Count how many lines contain the word "scene". Please give only the number.

#### Stored dataset items:

## start

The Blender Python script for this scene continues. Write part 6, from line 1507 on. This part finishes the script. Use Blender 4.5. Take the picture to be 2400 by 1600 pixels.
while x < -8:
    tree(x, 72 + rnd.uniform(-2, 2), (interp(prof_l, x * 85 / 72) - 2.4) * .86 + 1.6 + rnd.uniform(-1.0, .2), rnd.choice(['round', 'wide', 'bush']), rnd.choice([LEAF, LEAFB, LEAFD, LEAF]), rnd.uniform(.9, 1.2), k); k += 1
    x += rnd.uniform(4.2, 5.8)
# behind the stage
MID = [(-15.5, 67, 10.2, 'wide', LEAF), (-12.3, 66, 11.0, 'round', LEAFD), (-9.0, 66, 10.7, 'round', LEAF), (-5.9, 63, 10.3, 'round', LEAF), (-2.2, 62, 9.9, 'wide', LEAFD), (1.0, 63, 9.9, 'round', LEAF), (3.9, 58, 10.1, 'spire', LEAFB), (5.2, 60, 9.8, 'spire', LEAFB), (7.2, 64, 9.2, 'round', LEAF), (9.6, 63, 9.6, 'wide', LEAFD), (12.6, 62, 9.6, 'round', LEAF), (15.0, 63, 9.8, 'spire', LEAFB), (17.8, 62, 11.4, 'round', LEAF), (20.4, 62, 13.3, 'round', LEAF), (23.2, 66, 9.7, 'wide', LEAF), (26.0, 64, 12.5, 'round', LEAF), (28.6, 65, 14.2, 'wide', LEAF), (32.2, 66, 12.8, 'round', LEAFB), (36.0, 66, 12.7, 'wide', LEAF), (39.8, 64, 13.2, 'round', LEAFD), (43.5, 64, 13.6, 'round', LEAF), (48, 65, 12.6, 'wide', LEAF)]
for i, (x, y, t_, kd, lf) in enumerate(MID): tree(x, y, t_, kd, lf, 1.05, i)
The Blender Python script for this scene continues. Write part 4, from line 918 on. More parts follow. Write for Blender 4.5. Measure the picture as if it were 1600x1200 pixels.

## end

#### The reply:
2